“I am your protector. I want to be your protector … you will no longer be abandoned, lonely or scared. You will no longer be in danger. You’re not going to be in danger any longer.”
That’s Donald Trump talking, the man who was found liable for sexual assault by a jury of his peers and ordered to pay millions of dollars in damages — now claiming to be “women’s protector.” “Women really like me,” he told the crowd in Pennsylvania. Not according to the polls.
Half the population is not a monolith. There are certainly many women who support Trump. But the gender gap in this race is large and growing. The day before Trump claimed that women like him, a new NBC poll found that women voters support Kamala Harris by a margin of 58% to 37%, an increase from the 50% to 39% support for Harris that the July poll asking that question found.
“You will no longer be thinking about abortion,” Trump said. “It’s all they talk about — abortion — because we’ve done something that nobody else could have done. It is now where it always had to be — with the states and (the) vote of the people.”
Hogwash. One in three American women live under a Trump abortion ban. The former president refused in his debate with Harris to say whether he would veto a federal abortion ban if one came to his desk. Claiming credit — more like blame — for turning the question of women’s freedom to the states is hiding behind the label of “states’ rights,” the longtime cover of those who favor discrimination, a version of phony federalism that has long been used as a weapon against disadvantaged groups in need of federal protection.
Has he forgotten that slavery was defended as a matter of states’ rights?
Does he not know that the opponents of the protection of workers in FDR’s New Deal couched their opposition as a matter of states’ rights?
Can he just ignore the fact that the racist and sexist opponents of Brown v.

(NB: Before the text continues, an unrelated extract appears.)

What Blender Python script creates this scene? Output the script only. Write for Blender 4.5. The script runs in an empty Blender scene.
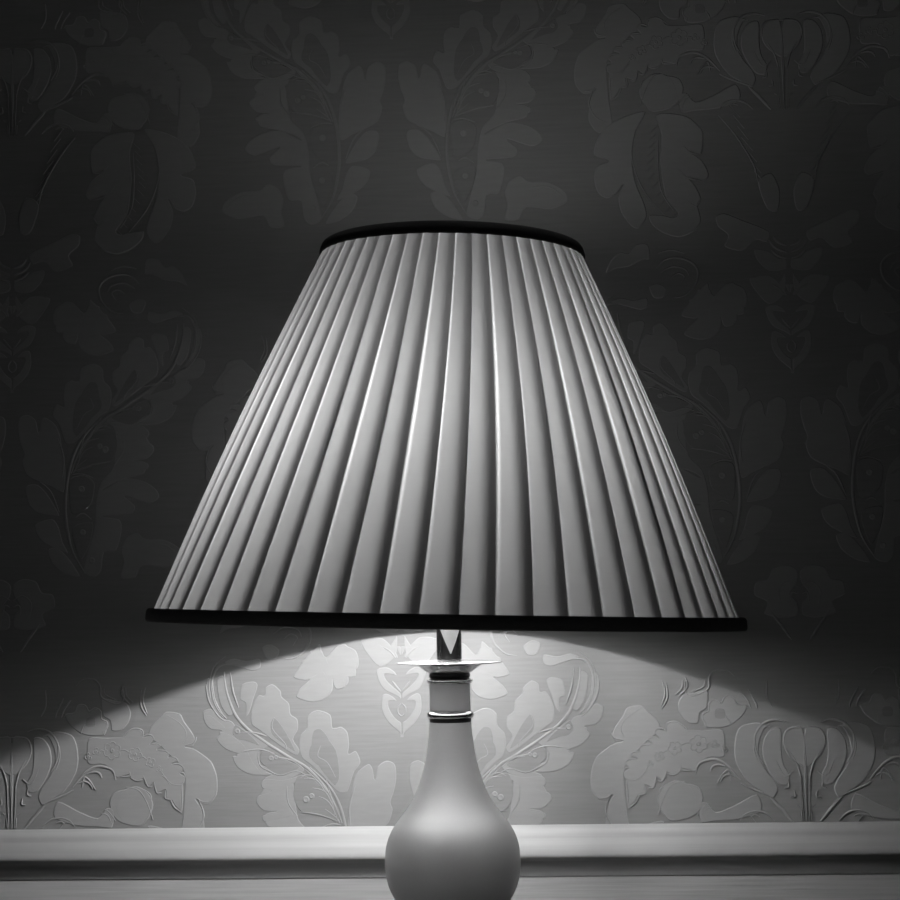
import bpy, bmesh, math, random
from mathutils import Vector
from mathutils.geometry import tessellate_polygon
random.seed(4)
PI = math.pi
MM = 0.001
scene = bpy.context.scene
COL = scene.collection
scene.view_settings.view_transform = 'Standard'
scene.view_settings.look = 'None'
scene.cycles.use_denoising = True
scene.cycles.max_bounces = 10
scene.cycles.diffuse_bounces = 6
scene.cycles.transmission_bounces = 8
scene.cycles.caustics_reflective = False
scene.cycles.caustics_refractive = False

# ------------------------------------------------------------------ dimensions (metres)
TABLE_H = 0.750            # lamp stands on a table this high
EYE = TABLE_H + 0.2327     # camera height
WALL_Y = 0.2088             # wall plane behind the lamp axis (lamp axis is x=0, y=0)
CAM_Y = -1.2667

# ------------------------------------------------------------------ helpers
def link(name, bm, mats, parent=None, smooth=True, loc=None):
    me = bpy.data.meshes.new(name)
    bm.to_mesh(me); bm.free()
    for m in (mats if isinstance(mats, (list, tuple)) else [mats]):
        me.materials.append(m)
    if smooth:
        for p in me.polygons: p.use_smooth = True
    o = bpy.data.objects.new(name, me)
    COL.objects.link(o)
    if parent: o.parent = parent
    if loc: o.location = loc
    return o

def lathe(bm, prof, n=96, close_top=False, close_bot=False):
    rings = []
    for r, z in prof:
        rings.append([bm.verts.new((r*math.cos(2*PI*k/n), r*math.sin(2*PI*k/n), z)) for k in range(n)])
    for a, b in zip(rings, rings[1:]):
        for k in range(n):
            bm.faces.new((a[k], a[(k+1) % n], b[(k+1) % n], b[k]))
    if close_bot: bm.faces.new(list(reversed(rings[0])))
    if close_top: bm.faces.new(rings[-1])
    return rings

def smooth_profile(pts, per=8):
    out = []
    n = len(pts)
    for i in range(n-1):
        p0 = pts[max(i-1, 0)]; p1 = pts[i]; p2 = pts[i+1]; p3 = pts[min(i+2, n-1)]
        for k in range(per):
            t = k/per
            out.append(tuple(0.5*((2*p1[j]) + (-p0[j]+p2[j])*t + (2*p0[j]-5*p1[j]+4*p2[j]-p3[j])*t*t
                                  + (-p0[j]+3*p1[j]-3*p2[j]+p3[j])*t**3) for j in (0, 1)))
    out.append(tuple(pts[-1]))
    return out

def closed_spline(pts, per=4):
    n = len(pts); out = []
    for i in range(n):
        p0 = pts[i-1]; p1 = pts[i]; p2 = pts[(i+1) % n]; p3 = pts[(i+2) % n]
        for k in range(per):
            t = k/per
            out.append(tuple(p1[j] + 0.42*t*(p2[j]-p0[j] + t*(2*p0[j]-5*p1[j]+4*p2[j]-p3[j] + t*(3*(p1[j]-p2[j])+p3[j]-p0[j])))
                             + 0.16*(p2[j]-p1[j])*t for j in (0, 1)))
    return out

def box(bm, x0, x1, y0, y1, z0, z1, bev=0.0):
    r = bmesh.ops.create_cube(bm, size=1.0)
    for v in r['verts']:
        v.co = Vector(((x0+x1)/2 + v.co.x*(x1-x0), (y0+y1)/2 + v.co.y*(y1-y0), (z0+z1)/2 + v.co.z*(z1-z0)))
    if bev:
        es = list({e for v in r['verts'] for e in v.link_edges})
        bmesh.ops.bevel(bm, geom=es, offset=bev, segments=3, profile=0.5, affect='EDGES')

def tube(bm, pts, r, n=10):
    pts = [Vector(p) for p in pts]
    rings = []
    for i, p in enumerate(pts):
        d = (pts[min(i+1, len(pts)-1)] - pts[max(i-1, 0)]).normalized()
        a = d.orthogonal().normalized(); b = d.cross(a)
        rings.append([bm.verts.new(p + a*r*math.cos(2*PI*k/n) + b*r*math.sin(2*PI*k/n)) for k in range(n)])
    for s, t in zip(rings, rings[1:]):
        off = min(range(n), key=lambda o: (s[0].co - t[o].co).length)
        for k in range(n):
            bm.faces.new((s[k], s[(k+1) % n], t[(k+1+off) % n], t[(k+off) % n]))
    bm.faces.new(rings[0][::-1]); bm.faces.new(rings[-1])

# ------------------------------------------------------------------ materials
def mat(name):
    m = bpy.data.materials.new(name); m.use_nodes = True
    nt = m.node_tree
    b = nt.nodes['Principled BSDF']
    return m, nt, b

def grey(v): return (v, v, v, 1.0)

def streaked(name, lo, hi, rough, spec, scale, stretch, bump, coat=0.0):
    """grey surface with fine horizontal thread / brush streaks"""
    m, nt, b = mat(name)
    N, L = nt.nodes, nt.links
    tc = N.new('ShaderNodeTexCoord'); mp = N.new('ShaderNodeMapping')
    mp.inputs['Scale'].default_value = stretch
    nz = N.new('ShaderNodeTexNoise'); nz.inputs['Scale'].default_value = scale; nz.inputs['Detail'].default_value = 4
    cr = N.new('ShaderNodeMapRange')
    cr.inputs['From Min'].default_value = 0.3; cr.inputs['From Max'].default_value = 0.7
    cr.inputs['To Min'].default_value = lo; cr.inputs['To Max'].default_value = hi
    bp = N.new('ShaderNodeBump'); bp.inputs['Strength'].default_value = bump; bp.inputs['Distance'].default_value = 0.0004
    L.new(tc.outputs['Object'], mp.inputs['Vector']); L.new(mp.outputs['Vector'], nz.inputs['Vector'])
    L.new(nz.outputs['Fac'], cr.inputs['Value']); L.new(cr.outputs['Result'], b.inputs['Base Color'])
    L.new(nz.outputs['Fac'], bp.inputs['Height']); L.new(bp.outputs['Normal'], b.inputs['Normal'])
    b.inputs['Roughness'].default_value = rough
    b.inputs['Specular IOR Level'].default_value = spec
    b.inputs['Coat Weight'].default_value = coat
    return m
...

Board of Education and the Civil Rights Act of 1964 couched their opposition in terms of states’ rights?
Giving states the power to discriminate against women and minorities and to deny workers fundamental freedoms is not what federalism is all about.
Harris spokesperson Sarafina Chitika, in a statement responding to Trump’s remarks, said he “tries to tell us what to think and what we care about. Women know better — and we will not be silenced, dismissed, ignored or treated like we’re stupid. We will vote like our lives depend on it this November.”
The way Trump talks about women is deeply offensive. Days before he promised to be our protector, he called MSNBC anchor Stephanie Ruhle a “dumb as a rock bimbo” for trying to convince conservative columnist Bret Stephens to vote for Kamala Harris on Bill Maher’s HBO show. It’s the same way he dismissed Megyn Kelly back in 2016, when her crime was asking him tough questions in a debate. Dismissing women who are critical of him as “bimbos” is particularly appalling when coming from a man who bragged of grabbing women by their private parts in an effort to use his celebrity to have sex with them. What do you call that?
Trump has normalized sexism. Demeaning women is a new and accepted element in the Republican playbook. On a recent Friday, Bernie Moreno, the Republican Senate candidate in Ohio, castigated suburban women as single-issue voters who should not care about abortion rights if they are too old to have children.
“It’s a little crazy, by the way — especially for women that are like past 50. I’m thinking to myself: I don’t think that’s an issue for you.” The crowd laughed. Is there something funny about the idea that we care about our daughters and granddaughters, and remember the horrors that faced women before Roe v. Wade?
And that’s not even to mention J.D. Vance, who continues to defend his attacks on childless cat ladies and characterizes post-menopausal women as meant-to-be babysitters.
Promising to protect women by taking away their freedom to control their own bodies? Characterizing women who disagree with you as “dumb,” which he routinely does with Kamala Harris, and as “bimbos”? Maybe Trump’s base is solid enough, or inured enough to his rhetoric, that it doesn’t matter to them. But in an election that will turn on a small sliver of undecided and low-propensity voters, demeaning women is a strange strategy, to say the least. And a dangerous one for all women.